In one of the episode’s final scenes, Coy learns just how close he is to the edge of existence. Diego has had enough — possibly because he saw Coy in the “Green Motel,” possibly just because he’s an abusive asshole and wants to teach both Coy and Isaac a lesson. He yells at Coy for his basket not being full, knocking it to the ground and kicking it over every time that Coy tries to fill it again. After Coy gets a backhand that knocks him to the ground, he turns his rage on Isaac, someone he considers a friend. He yells at him and marches off, but you don’t leave what is essentially slavery. Isaac drives after him, jumps out of his truck, and in a long shot from a distance, we see Isaac brutally beating Coy. In one particularly awful moment, he takes a running start before kicking him. Workers fill the fore of the frame, including Luis, who walks toward the camera, angrily, knowing that this is probably where his son died. This might even be how it happened.

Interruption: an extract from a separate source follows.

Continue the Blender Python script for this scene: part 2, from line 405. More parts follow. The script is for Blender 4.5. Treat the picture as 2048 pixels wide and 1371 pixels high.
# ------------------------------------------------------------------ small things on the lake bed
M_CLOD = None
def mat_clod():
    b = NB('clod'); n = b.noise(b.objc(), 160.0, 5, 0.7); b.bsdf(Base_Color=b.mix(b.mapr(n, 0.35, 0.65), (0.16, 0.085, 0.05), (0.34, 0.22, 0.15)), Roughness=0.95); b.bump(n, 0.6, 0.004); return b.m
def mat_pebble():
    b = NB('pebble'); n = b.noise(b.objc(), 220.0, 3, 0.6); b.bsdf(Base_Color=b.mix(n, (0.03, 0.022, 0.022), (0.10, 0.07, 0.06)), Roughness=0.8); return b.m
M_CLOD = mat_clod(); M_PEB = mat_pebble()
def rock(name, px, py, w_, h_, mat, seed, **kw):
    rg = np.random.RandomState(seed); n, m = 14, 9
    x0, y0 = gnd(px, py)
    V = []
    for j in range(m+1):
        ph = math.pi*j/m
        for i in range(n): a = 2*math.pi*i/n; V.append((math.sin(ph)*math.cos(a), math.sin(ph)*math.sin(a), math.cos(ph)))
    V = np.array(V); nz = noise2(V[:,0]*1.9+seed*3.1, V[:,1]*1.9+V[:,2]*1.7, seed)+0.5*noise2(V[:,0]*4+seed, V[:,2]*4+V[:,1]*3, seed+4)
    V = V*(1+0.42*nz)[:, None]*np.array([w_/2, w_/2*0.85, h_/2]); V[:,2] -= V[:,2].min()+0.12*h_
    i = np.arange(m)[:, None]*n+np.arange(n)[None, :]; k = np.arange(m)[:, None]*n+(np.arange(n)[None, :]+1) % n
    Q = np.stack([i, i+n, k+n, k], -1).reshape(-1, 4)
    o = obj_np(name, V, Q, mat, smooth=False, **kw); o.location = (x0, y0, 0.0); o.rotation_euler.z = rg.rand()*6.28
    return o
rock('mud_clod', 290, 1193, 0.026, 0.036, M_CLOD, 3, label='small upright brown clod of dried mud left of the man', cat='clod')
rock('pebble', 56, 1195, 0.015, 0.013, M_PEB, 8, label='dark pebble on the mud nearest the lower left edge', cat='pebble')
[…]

While that horror goes down, Jeannette Hesby (Felicity Huffman) continues her quest for awareness. In last week’s episode, she learned more about the deaths of over a dozen people on her husband’s farm, and she’s increasingly frustrated by how little is being done about it. Carson (Dallas Roberts) seems just to want his wife to shut up, but she may have found a friend and ally in her brother-in-law J.D. (Tim DeKay), a man clearly rattled by years of cover-ups on Hesby Farms. The episode ends with the two of them at a meeting, and a crucial line for the entire series: “What you can’t do is be ignorant.”

Other Notes

• The performances this week may have been the most universally impressive in what’s been a ensemble-driven show since episode one. The minute you think you know who the MVP is this season, someone else steals an episode. Felicity Huffman, Benito Martinez, Connor Jessup, Regina King — they’re all so perfectly in-the-moment, building characters instead of just selling messages.

• Could these stories be happening on different timelines? We haven’t seen much interaction from the Coy-Isaac-Luis arc with the Jeanette-J.D.-Hesby arc. (We saw Luis witness the aftermath of an incident before learning about the fire, but that could have been a different incident.) Or even Kimara-Shae. What if these arcs aren’t simultaneous? Just a thought as to how that would play dramatically. We’ll see.

• Last week, I suggested that it would be nice if American Crime regulars like Timothy Hutton and Lili Taylor were incorporated into this season. Good news: They will be appearing soon.